While the Kincade fire claimed many fewer homes, it took a severe toll on those who lost wages because they had to evacuate, “or their place of work closed, or burned down, or because schools closed and they had no place to take their kids,” said Ariel Kelley, CEO of Corazon Healdsburg.

That award-winning nonprofit operates out of the Healdsburg Community Center, which doubled as a local assistance center in the days after the Kincade fire. Based on the sheer numbers of people who showed up, seeking help, “We knew the need was going to be severe,” Kelley said.

The decision was made to bring back the Free Store. Organizers feared, at first, that donations wouldn’t be as robust as they were in 2017. As truckload after truckload pulled up to the old pizzeria this week, those fears were allayed.

Shortly after 10 a.m., Kelley excused herself from the registration table to assist the driver of a truck that had just arrived from Las Vegas bearing two pallets, she said, “of unknown merchandise.”

“It’s a little chaotic this morning,” she explained to a woman waiting in line. “It’s not Neiman Marcus in there.”

In truth, the shopping experience for the 200 or so people who showed up Thursday morning was quite orderly, with Kelley and co-worker Serena Gervreau carefully controlling the flow of foot traffic into the store.

Marcy Flores or Corazon Healdsburg kept track of visitors who’d lost homes - “I counted 21,” she said. Those shoppers were ushered to the front of the line, then led to a kind of VIP room stocked with such primo merchandise as T-Mobile cellphones, J. Jill merino wool sweaters, skirts, dresses, plush blankets, bags of Wolf coffee - ground and whole bean - and a stack of “Storybook” pillows from the Disney movie “Frozen” - one of which was tucked under the arm of a man with a creased, careworn face.

He asked to be identified, through a translator, as a member of the Laguna family, who’d lost their house of 20 years on Milk Barn Road. He also selected some items of clothing, and a Gillette shaving kit which, unlike the storybook pillow, was presumably for his own use.

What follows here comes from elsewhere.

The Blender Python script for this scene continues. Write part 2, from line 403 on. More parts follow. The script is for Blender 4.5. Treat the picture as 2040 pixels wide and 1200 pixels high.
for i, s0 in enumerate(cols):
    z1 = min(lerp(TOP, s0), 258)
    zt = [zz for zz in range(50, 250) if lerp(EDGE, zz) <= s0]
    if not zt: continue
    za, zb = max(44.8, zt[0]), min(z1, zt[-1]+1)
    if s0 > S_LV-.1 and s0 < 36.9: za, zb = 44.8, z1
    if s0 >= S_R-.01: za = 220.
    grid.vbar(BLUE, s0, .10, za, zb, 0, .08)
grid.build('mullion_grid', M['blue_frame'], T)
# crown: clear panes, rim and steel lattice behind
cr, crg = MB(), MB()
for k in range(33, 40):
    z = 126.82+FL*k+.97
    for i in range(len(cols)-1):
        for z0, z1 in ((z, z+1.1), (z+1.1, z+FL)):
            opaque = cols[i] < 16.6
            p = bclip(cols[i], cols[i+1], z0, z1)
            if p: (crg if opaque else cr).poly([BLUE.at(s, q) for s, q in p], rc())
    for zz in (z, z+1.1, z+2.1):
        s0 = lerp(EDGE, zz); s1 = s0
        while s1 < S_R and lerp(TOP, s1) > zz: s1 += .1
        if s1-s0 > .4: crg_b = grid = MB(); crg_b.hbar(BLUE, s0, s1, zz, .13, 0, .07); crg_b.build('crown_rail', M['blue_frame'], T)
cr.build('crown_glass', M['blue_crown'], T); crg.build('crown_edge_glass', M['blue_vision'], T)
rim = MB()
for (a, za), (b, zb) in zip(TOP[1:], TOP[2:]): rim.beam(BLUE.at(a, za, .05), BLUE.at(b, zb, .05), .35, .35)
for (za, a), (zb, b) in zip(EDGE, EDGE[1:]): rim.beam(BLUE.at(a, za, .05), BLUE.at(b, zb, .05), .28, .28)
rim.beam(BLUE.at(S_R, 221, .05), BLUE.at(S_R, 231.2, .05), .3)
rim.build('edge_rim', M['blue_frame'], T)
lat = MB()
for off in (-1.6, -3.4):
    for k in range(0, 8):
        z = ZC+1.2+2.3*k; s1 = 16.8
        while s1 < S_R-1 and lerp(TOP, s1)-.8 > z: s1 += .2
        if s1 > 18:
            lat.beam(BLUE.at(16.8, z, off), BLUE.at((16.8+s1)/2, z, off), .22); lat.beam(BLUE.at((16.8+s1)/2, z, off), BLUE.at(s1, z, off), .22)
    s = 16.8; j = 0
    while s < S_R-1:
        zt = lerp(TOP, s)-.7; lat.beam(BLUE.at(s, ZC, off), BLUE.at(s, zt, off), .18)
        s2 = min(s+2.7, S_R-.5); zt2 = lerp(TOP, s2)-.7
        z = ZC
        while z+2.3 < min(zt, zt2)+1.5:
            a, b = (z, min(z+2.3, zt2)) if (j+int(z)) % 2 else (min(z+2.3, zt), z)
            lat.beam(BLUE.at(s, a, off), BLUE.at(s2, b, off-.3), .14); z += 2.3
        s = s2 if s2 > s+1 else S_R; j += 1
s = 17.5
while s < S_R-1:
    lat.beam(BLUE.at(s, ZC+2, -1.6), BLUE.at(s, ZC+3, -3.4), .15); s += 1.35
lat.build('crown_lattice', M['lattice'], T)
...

In the back of the building, Fabian Reyes stepped out of the line to help carry into the store the boxes that had arrived on the truck from Las Vegas. They contained cleaning kits of some kind, and bore the cheerful legends “You are loved!” and “Stay Strong.”

Reyes, a roofer, had lost his house in the Alexander Valley, he said, and was there with his girlfriend to collect “blankets, food, clothes, hygiene, basic necessities,” he said. “We’re just trying to get back on our feet.”

When volunteers realized he’d lost his home, he went to the front of the line.

The owner of the building, Brian Spiers, dropped by. He expressed delight at how smoothly the operation was running, before asking Kelley to make sure shoppers did not block the entrance to the parking lot of their neighbor, the Tip Top Liquor Warehouse.

Savvy visitors arrived with both shopping bags and empty strollers - “that’s a ninja move,” said Kelley. No item flew off the shelves faster than the diapers and pullups supplied by a nonprofit called Baby2Baby.

Diapers are expensive, “so this is a big help,” said Maricela Dunne, who stood outside the store with her 6-week old daughter. She was waiting for her boyfriend, a Lyft driver who’d already lost income when he took time off to be home after her C-section. “And then this happened,” she said, referring to the fire.

By noon, the Free Store’s inventory had dwindled considerably. While it will be closed Friday and Saturday, the facility will be open for donations, of new items only, Kelley emphasized.

Some 30 pallets of various items will be delivered Monday.

An elderly woman approached the table, explaining that, although she had not lost her home, she was ill and out of work. “Does that count?”

“Everything counts,” declared Kelley, who cheerfully welcomed her to the store.